■ RECORDS SHOWN
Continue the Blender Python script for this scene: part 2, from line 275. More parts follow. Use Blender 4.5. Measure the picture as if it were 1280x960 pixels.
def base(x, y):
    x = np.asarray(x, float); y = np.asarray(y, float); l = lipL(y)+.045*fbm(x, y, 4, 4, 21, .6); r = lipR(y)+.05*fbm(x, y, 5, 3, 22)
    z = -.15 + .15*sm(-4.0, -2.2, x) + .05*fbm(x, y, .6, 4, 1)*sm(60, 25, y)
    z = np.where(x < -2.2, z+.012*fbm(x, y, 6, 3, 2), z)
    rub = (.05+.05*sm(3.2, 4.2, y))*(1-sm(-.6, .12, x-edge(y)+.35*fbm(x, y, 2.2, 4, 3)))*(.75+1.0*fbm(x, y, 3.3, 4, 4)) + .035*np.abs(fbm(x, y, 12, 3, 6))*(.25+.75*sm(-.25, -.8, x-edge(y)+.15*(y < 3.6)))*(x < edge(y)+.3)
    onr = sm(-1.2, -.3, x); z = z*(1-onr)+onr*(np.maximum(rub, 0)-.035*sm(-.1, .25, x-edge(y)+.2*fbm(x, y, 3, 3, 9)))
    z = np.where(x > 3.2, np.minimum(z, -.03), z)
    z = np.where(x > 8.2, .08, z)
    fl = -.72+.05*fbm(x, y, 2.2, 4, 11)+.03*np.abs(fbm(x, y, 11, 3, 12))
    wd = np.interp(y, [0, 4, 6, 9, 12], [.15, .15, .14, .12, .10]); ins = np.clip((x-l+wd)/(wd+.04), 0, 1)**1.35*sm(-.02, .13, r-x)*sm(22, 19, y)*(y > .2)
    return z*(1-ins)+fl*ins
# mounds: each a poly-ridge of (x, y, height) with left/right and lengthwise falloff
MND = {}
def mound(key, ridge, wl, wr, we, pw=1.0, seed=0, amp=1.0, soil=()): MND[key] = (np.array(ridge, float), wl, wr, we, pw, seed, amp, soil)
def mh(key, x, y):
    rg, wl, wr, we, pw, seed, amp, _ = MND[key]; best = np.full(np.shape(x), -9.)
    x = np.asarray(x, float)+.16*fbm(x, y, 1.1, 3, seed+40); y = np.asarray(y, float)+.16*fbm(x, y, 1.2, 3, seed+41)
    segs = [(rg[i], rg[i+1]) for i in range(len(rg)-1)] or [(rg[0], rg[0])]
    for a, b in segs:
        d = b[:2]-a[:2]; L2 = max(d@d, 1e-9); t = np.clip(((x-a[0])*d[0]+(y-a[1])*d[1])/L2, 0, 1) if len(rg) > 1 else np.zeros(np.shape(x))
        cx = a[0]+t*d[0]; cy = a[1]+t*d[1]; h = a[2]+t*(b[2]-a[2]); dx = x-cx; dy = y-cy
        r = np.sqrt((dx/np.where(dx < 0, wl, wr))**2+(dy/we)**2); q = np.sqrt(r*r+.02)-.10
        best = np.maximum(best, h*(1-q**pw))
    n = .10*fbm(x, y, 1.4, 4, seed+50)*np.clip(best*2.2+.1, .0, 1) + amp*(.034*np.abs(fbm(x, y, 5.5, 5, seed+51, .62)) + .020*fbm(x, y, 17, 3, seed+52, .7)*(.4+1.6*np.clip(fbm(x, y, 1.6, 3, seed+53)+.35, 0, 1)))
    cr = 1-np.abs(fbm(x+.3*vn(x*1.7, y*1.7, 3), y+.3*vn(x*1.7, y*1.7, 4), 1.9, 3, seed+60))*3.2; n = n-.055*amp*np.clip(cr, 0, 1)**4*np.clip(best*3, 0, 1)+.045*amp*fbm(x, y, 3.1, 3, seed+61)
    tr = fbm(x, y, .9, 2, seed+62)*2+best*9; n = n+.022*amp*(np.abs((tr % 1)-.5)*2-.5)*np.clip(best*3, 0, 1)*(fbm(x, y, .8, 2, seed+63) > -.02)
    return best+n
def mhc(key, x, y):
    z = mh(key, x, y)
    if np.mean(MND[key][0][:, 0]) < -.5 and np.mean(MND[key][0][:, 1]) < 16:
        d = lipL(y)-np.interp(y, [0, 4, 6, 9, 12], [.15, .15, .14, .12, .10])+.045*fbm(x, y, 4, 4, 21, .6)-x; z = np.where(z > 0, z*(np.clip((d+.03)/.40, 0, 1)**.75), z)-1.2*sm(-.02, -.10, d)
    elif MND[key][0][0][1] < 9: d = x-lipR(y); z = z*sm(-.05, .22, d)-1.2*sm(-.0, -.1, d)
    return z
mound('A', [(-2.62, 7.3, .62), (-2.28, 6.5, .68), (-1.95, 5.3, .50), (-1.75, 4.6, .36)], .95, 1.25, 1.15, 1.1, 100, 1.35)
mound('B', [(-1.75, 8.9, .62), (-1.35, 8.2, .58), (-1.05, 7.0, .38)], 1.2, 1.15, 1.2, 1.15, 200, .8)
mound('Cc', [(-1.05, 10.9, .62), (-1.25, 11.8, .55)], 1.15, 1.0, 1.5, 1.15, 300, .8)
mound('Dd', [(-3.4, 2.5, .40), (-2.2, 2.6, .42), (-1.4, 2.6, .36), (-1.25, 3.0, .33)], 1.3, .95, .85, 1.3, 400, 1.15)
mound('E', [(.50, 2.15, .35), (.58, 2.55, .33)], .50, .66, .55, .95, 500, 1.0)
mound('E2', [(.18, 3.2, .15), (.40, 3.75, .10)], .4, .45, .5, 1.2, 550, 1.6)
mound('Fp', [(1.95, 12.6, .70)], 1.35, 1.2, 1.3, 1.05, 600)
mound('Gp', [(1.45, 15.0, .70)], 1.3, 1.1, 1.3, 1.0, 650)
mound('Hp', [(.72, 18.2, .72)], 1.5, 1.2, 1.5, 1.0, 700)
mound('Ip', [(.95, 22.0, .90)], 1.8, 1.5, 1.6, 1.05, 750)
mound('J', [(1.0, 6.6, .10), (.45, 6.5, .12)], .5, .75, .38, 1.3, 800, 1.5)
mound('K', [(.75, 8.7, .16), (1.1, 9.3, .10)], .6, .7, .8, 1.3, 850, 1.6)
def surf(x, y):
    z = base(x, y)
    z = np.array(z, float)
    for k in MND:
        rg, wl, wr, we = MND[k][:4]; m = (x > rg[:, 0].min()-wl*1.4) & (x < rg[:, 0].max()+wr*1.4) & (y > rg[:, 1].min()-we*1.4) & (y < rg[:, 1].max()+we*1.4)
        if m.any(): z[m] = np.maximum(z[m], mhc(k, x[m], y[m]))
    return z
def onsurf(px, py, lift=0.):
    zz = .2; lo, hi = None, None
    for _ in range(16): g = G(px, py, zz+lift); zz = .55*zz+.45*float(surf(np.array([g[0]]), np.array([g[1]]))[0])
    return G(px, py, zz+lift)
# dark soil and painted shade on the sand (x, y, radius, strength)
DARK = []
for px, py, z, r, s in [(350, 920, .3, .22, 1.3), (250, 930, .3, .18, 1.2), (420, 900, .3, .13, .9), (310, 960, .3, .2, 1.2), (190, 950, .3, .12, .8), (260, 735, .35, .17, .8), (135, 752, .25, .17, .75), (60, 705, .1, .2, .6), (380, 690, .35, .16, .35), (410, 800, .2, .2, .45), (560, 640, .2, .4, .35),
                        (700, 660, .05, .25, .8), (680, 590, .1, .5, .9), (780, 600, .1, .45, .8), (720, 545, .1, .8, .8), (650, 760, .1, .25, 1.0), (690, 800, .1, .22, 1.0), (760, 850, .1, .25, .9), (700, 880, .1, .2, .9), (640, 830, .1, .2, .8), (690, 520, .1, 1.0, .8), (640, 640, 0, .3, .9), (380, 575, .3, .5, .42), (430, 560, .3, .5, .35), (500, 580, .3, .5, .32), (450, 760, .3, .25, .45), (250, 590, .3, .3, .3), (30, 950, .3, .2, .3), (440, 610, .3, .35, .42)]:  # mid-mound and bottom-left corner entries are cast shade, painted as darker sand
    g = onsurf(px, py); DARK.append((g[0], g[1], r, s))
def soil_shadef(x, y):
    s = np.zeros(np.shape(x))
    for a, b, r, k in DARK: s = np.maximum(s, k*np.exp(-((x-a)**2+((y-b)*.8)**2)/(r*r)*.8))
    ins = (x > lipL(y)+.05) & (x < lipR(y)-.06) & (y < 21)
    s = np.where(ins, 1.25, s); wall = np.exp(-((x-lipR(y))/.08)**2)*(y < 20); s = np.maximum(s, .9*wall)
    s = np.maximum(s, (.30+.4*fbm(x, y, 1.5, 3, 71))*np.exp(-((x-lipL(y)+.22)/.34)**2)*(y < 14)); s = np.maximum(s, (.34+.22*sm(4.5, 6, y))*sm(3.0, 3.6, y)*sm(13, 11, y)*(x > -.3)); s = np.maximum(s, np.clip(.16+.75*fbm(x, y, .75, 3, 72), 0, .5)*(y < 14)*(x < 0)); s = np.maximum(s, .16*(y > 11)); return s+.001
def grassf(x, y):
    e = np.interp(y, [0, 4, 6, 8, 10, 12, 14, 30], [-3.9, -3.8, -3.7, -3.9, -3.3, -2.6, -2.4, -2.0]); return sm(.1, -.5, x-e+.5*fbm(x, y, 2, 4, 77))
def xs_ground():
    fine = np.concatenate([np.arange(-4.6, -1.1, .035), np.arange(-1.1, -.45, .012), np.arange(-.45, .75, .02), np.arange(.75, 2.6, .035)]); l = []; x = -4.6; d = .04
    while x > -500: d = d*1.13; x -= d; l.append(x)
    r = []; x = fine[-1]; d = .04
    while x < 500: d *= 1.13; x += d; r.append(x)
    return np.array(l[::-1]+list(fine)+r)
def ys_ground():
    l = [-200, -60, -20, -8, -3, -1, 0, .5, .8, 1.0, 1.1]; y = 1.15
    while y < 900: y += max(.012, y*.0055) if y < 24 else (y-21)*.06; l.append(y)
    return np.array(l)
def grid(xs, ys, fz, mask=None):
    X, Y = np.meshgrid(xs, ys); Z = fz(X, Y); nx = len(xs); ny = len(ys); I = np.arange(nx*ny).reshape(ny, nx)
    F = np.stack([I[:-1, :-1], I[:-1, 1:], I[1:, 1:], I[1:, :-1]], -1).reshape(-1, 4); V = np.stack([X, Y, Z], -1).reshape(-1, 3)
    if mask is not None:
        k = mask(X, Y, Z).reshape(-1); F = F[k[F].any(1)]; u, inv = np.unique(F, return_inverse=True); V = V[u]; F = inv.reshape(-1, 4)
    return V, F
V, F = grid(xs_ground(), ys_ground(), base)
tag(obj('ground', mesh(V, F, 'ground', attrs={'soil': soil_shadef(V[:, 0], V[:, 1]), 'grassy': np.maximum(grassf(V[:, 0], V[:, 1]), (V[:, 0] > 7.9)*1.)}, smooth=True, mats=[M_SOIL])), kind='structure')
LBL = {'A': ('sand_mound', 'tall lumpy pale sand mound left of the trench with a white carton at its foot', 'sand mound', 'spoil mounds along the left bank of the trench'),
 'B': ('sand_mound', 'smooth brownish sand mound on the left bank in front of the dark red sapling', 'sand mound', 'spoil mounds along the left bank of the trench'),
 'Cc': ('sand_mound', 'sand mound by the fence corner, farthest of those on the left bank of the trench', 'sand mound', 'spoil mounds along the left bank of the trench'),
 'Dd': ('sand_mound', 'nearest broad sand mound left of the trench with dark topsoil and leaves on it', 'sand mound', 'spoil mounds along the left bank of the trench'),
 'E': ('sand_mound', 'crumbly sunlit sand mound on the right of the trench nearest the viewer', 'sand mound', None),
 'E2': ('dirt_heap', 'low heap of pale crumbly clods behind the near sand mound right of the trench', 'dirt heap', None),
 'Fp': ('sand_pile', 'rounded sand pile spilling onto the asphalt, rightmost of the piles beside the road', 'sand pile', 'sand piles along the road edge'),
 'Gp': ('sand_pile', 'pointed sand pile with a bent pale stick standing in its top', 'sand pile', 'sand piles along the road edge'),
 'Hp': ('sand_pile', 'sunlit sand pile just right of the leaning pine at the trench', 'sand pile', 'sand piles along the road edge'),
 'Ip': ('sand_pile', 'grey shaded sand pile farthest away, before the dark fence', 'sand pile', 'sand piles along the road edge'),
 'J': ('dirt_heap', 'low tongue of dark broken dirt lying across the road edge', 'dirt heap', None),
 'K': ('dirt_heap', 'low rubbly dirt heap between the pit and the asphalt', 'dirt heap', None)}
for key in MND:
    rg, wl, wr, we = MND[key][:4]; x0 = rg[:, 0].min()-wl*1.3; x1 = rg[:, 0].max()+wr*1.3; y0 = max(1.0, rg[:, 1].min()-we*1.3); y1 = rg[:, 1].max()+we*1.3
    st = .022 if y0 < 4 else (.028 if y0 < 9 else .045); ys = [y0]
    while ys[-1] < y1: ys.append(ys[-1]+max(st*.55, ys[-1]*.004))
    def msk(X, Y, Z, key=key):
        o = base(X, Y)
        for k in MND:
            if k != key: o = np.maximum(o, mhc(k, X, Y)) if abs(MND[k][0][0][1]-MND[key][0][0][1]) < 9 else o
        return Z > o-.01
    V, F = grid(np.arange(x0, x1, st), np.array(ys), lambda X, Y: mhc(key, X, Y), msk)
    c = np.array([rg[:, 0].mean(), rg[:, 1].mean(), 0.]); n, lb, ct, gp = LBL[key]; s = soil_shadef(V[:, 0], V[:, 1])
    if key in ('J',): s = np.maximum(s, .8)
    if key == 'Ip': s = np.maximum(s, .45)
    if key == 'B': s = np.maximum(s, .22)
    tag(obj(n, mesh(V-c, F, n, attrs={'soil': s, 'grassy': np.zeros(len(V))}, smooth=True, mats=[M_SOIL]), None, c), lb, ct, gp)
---
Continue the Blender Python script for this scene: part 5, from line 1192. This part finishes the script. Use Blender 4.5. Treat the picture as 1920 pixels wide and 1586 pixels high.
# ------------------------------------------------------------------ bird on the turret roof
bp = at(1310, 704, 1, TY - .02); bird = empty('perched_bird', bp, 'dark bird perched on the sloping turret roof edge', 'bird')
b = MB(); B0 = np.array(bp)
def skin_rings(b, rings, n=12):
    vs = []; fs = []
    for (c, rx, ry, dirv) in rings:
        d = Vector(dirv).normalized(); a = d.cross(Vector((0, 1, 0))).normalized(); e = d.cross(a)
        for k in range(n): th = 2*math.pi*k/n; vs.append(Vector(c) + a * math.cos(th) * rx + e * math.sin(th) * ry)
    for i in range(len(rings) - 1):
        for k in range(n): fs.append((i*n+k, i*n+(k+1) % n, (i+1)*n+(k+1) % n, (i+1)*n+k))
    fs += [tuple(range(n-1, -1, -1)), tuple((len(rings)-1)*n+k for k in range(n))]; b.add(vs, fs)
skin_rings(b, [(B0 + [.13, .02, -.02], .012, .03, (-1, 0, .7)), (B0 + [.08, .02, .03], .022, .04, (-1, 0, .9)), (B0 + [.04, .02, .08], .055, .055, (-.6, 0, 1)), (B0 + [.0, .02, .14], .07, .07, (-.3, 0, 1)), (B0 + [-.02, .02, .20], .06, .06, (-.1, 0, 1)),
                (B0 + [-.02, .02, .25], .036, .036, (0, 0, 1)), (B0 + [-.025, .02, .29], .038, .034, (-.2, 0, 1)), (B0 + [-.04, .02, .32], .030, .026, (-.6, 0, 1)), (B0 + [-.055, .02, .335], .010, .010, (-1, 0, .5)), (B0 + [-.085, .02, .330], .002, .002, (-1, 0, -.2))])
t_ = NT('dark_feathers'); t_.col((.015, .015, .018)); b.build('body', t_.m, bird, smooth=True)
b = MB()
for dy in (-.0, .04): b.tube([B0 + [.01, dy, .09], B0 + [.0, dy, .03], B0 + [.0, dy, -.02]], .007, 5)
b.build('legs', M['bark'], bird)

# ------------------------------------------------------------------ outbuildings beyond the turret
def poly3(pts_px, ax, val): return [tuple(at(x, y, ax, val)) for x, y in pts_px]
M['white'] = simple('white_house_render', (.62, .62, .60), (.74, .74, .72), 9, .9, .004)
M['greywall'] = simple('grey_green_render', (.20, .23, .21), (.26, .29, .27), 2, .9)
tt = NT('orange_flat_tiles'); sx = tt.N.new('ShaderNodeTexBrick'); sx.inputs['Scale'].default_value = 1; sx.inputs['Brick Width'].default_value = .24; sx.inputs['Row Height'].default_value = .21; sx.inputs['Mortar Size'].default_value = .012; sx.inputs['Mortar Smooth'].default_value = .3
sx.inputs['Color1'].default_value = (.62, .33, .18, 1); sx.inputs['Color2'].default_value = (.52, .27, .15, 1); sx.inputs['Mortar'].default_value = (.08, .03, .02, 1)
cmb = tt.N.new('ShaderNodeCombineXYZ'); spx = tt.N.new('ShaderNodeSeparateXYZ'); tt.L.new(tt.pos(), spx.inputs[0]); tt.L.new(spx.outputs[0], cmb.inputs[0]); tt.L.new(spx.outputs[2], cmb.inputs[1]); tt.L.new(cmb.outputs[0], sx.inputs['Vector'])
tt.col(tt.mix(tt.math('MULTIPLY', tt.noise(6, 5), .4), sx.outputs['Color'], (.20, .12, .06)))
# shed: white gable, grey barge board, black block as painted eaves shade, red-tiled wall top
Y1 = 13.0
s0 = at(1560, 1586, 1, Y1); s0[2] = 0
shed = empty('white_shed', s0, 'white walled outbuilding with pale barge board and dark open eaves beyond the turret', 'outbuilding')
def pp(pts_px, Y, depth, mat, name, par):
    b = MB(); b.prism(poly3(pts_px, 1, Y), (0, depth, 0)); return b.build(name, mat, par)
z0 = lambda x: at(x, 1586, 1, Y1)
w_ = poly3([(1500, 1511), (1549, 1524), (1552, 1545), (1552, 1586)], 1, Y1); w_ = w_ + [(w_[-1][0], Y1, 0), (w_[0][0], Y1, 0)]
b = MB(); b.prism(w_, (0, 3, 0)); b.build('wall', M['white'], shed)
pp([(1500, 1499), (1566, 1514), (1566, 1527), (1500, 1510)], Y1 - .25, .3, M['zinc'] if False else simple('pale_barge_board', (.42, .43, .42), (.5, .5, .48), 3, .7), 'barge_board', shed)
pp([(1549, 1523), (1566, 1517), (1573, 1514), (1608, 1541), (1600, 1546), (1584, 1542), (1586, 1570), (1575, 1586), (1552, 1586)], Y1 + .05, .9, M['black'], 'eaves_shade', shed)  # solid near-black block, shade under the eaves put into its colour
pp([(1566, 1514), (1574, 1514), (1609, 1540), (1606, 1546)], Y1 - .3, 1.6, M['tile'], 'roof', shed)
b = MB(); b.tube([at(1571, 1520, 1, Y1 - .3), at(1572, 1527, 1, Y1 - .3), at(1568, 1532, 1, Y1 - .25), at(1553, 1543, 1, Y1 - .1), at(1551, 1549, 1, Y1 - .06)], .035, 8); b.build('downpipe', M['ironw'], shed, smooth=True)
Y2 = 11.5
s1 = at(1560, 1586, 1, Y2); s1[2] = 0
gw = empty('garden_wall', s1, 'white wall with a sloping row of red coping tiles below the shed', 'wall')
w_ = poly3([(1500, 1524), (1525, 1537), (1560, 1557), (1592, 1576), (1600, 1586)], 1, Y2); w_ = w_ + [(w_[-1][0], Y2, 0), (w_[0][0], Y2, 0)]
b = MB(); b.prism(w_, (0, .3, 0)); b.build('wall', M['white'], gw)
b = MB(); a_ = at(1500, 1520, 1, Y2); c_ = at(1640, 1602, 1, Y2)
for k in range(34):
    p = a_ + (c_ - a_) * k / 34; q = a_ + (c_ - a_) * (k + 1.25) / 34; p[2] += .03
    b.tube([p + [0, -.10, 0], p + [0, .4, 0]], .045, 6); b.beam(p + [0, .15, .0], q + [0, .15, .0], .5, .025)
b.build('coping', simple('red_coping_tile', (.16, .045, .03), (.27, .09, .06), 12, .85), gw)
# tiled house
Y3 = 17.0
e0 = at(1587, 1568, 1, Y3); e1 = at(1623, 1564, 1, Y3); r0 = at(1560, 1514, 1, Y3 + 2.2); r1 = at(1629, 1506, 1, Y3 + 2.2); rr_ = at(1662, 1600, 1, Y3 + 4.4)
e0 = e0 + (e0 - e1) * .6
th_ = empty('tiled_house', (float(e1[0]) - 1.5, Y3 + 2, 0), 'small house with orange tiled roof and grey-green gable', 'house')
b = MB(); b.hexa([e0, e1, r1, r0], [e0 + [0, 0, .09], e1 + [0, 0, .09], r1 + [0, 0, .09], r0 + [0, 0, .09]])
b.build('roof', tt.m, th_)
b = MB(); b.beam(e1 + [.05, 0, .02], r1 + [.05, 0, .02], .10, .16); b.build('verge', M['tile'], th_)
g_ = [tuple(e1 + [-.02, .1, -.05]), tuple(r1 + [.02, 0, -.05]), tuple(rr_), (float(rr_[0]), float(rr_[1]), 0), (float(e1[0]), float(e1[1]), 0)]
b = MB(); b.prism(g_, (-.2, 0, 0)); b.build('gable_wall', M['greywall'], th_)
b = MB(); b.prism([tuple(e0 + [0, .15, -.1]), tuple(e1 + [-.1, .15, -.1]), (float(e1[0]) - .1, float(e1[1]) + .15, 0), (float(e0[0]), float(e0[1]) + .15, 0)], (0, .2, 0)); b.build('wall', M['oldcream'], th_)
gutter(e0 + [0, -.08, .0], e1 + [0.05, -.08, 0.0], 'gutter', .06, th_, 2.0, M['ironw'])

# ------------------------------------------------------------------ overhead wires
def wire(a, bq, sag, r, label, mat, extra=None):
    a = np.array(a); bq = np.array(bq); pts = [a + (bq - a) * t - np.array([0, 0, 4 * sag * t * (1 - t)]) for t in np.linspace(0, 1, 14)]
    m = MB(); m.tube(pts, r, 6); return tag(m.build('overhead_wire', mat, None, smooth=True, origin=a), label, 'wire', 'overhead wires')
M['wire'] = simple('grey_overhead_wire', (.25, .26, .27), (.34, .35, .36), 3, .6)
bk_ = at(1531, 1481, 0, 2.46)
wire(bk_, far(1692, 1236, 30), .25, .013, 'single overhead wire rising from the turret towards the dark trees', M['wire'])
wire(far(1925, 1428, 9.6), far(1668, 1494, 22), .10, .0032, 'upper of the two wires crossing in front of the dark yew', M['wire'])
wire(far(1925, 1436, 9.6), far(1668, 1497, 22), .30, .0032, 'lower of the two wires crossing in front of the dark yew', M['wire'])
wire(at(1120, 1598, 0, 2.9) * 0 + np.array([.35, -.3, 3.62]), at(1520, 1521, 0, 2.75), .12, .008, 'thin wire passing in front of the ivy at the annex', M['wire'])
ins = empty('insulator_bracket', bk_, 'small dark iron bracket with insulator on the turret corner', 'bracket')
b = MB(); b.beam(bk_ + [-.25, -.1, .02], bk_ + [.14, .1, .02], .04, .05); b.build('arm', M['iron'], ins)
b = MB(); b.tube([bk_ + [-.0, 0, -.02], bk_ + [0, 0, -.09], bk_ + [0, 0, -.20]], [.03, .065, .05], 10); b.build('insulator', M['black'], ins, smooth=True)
==
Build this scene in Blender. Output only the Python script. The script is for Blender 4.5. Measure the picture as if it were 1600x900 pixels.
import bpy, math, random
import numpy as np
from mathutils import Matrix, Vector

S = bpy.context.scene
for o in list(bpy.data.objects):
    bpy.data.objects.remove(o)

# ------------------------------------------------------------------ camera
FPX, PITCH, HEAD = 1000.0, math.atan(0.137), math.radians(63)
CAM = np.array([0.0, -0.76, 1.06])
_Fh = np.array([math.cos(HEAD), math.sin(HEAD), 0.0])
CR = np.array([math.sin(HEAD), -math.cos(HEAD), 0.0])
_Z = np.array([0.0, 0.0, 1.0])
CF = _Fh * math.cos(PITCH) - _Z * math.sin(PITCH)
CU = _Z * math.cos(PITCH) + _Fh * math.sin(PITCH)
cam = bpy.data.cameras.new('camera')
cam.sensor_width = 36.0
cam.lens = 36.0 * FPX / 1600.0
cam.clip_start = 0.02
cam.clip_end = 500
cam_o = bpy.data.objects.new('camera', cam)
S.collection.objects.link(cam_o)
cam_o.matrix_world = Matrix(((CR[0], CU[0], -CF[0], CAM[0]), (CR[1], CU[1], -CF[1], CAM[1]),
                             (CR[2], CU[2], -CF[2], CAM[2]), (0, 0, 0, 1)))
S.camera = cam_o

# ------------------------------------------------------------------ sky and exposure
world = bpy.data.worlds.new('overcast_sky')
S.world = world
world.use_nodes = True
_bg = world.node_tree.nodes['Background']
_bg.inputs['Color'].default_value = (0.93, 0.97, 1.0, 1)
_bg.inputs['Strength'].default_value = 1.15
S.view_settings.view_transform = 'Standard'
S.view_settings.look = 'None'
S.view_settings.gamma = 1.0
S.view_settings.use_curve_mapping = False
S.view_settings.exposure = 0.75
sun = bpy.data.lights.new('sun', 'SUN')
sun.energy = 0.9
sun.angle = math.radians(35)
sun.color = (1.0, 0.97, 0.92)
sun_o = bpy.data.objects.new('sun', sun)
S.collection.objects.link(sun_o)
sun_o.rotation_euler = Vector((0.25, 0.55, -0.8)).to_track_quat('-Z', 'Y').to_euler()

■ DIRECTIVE
From the line containing "s = np.where(ins, 1.25, s);" down to the line containing "V, F = grid(xs_ground(), ys_ground(), base)" in the material above, reproduce every line exactly, including the two end lines.

■ RESULT OF THE TASK
    s = np.where(ins, 1.25, s); wall = np.exp(-((x-lipR(y))/.08)**2)*(y < 20); s = np.maximum(s, .9*wall)
    s = np.maximum(s, (.30+.4*fbm(x, y, 1.5, 3, 71))*np.exp(-((x-lipL(y)+.22)/.34)**2)*(y < 14)); s = np.maximum(s, (.34+.22*sm(4.5, 6, y))*sm(3.0, 3.6, y)*sm(13, 11, y)*(x > -.3)); s = np.maximum(s, np.clip(.16+.75*fbm(x, y, .75, 3, 72), 0, .5)*(y < 14)*(x < 0)); s = np.maximum(s, .16*(y > 11)); return s+.001
def grassf(x, y):
    e = np.interp(y, [0, 4, 6, 8, 10, 12, 14, 30], [-3.9, -3.8, -3.7, -3.9, -3.3, -2.6, -2.4, -2.0]); return sm(.1, -.5, x-e+.5*fbm(x, y, 2, 4, 77))
def xs_ground():
    fine = np.concatenate([np.arange(-4.6, -1.1, .035), np.arange(-1.1, -.45, .012), np.arange(-.45, .75, .02), np.arange(.75, 2.6, .035)]); l = []; x = -4.6; d = .04
    while x > -500: d = d*1.13; x -= d; l.append(x)
    r = []; x = fine[-1]; d = .04
    while x < 500: d *= 1.13; x += d; r.append(x)
    return np.array(l[::-1]+list(fine)+r)
def ys_ground():
    l = [-200, -60, -20, -8, -3, -1, 0, .5, .8, 1.0, 1.1]; y = 1.15
    while y < 900: y += max(.012, y*.0055) if y < 24 else (y-21)*.06; l.append(y)
    return np.array(l)
def grid(xs, ys, fz, mask=None):
    X, Y = np.meshgrid(xs, ys); Z = fz(X, Y); nx = len(xs); ny = len(ys); I = np.arange(nx*ny).reshape(ny, nx)
    F = np.stack([I[:-1, :-1], I[:-1, 1:], I[1:, 1:], I[1:, :-1]], -1).reshape(-1, 4); V = np.stack([X, Y, Z], -1).reshape(-1, 3)
    if mask is not None:
        k = mask(X, Y, Z).reshape(-1); F = F[k[F].any(1)]; u, inv = np.unique(F, return_inverse=True); V = V[u]; F = inv.reshape(-1, 4)
    return V, F
V, F = grid(xs_ground(), ys_ground(), base)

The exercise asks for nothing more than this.